Mounds of wet mud lie near the two holes he dug to assess the situation; roughly 2½ feet wide and 2 to 3 feet deep, both are brimming with water and are full again about five hours after he drains them with a pump.

"Right now it's, 'Let's see if the water gets under my foundation,'" said Jarvis, who's starting to worry about mold developing under his house and its foundation weakening as the dampness creeps ever closer to his back porch.

Jarvis noted that the problem also affects two of his neighbors, one of whom told him that the excess water is requiring him to adjust the pH in his swimming pool more often than usual.

The trouble came to light this summer while Jarvis was transferring rocks from his front yard to the back. His wheelbarrow began sinking into the unnaturally soft soil, alerting him to the possibility that the canal on the other side of his fence had started leaking again.

In 1999, the Contra Costa Water District, which operates and maintains the Contra Costa Canal, drained an approximately 500-foot section of the conduit that was leaking and replaced two panels of its concrete liner.

Although it wasn't fast enough to save a handful of Jarvis' cypress trees, the soil dried up after that.
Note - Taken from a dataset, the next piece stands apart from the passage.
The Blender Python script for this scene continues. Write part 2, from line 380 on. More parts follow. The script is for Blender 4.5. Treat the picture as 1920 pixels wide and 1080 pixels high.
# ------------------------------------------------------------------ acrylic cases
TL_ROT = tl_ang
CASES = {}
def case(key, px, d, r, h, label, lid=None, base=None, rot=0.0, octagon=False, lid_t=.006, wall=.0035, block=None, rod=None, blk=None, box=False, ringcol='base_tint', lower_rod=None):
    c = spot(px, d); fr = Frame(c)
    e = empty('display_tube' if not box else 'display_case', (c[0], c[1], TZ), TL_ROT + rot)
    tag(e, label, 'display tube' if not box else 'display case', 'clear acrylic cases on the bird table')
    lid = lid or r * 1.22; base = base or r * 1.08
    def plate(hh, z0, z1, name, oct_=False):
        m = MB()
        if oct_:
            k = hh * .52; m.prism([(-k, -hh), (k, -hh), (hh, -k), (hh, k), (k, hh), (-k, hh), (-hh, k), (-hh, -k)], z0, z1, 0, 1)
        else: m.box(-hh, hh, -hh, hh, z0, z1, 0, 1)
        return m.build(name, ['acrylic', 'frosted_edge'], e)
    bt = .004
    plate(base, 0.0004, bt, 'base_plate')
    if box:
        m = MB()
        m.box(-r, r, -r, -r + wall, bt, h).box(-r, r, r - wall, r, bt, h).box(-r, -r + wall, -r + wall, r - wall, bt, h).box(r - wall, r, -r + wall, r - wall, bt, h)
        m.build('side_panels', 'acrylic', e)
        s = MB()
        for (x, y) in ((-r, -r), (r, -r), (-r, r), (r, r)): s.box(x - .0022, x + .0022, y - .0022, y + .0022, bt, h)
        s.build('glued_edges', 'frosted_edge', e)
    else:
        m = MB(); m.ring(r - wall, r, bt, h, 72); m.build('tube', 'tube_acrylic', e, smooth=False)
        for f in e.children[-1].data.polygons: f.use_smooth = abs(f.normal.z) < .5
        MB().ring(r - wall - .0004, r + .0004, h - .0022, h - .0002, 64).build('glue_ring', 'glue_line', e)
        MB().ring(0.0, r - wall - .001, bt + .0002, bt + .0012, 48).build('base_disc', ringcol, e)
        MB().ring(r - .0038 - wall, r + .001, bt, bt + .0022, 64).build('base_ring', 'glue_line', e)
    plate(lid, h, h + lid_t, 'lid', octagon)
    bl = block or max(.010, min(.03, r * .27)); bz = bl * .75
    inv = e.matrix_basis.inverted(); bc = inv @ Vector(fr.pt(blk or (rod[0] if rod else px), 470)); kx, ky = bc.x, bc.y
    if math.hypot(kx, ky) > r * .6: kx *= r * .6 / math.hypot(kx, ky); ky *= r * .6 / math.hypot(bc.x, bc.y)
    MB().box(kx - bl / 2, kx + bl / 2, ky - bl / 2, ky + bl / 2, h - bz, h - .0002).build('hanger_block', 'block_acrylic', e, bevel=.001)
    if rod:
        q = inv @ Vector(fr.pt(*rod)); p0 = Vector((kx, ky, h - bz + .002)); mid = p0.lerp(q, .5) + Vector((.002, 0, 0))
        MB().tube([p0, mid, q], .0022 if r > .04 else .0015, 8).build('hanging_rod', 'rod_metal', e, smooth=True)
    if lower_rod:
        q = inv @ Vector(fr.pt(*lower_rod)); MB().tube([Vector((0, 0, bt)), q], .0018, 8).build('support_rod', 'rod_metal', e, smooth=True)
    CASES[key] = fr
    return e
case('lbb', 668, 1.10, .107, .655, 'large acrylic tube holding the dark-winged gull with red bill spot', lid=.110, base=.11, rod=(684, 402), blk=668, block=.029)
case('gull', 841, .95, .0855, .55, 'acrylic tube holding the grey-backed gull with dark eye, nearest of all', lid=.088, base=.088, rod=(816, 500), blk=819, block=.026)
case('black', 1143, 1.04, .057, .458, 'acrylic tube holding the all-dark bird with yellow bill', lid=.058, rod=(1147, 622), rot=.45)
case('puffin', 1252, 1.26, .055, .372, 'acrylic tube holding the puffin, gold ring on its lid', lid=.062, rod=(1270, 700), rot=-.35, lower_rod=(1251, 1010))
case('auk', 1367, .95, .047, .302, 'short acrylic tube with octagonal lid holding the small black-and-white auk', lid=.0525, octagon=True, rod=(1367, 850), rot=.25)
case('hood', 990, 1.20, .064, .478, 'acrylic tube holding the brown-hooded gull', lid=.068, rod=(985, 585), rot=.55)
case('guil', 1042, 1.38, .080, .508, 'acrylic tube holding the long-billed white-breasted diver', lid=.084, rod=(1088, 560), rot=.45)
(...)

Responding to his recent complaints, the district in August took water samples in an effort to determine the source of the water, but the results were inconclusive, said district spokeswoman Jennifer Allen. CCWD also had a diver look for hairline cracks in the concrete walls and check the caulking between sections of panels.

"We're going to work with (Jarvis) until we find a solution," she said, noting that the district is prepared to hire outside experts if necessary.

In the meantime, district engineers are reviewing the information the diver provided, Allen said.

If the canal proves to be the culprit, the next question will be whether the problem can be fixed in the course of the routine maintenance the district does in December. Because there's less demand for irrigation water in the winter, water levels in the canal are lower and that makes it easier to spot cracked and missing caulking and fix it with underwater epoxy.

If that doesn't do the trick, Jarvis says he's not sure what else he can do.

"All I want is to be able to landscape my property," he said. "I could do so much with it."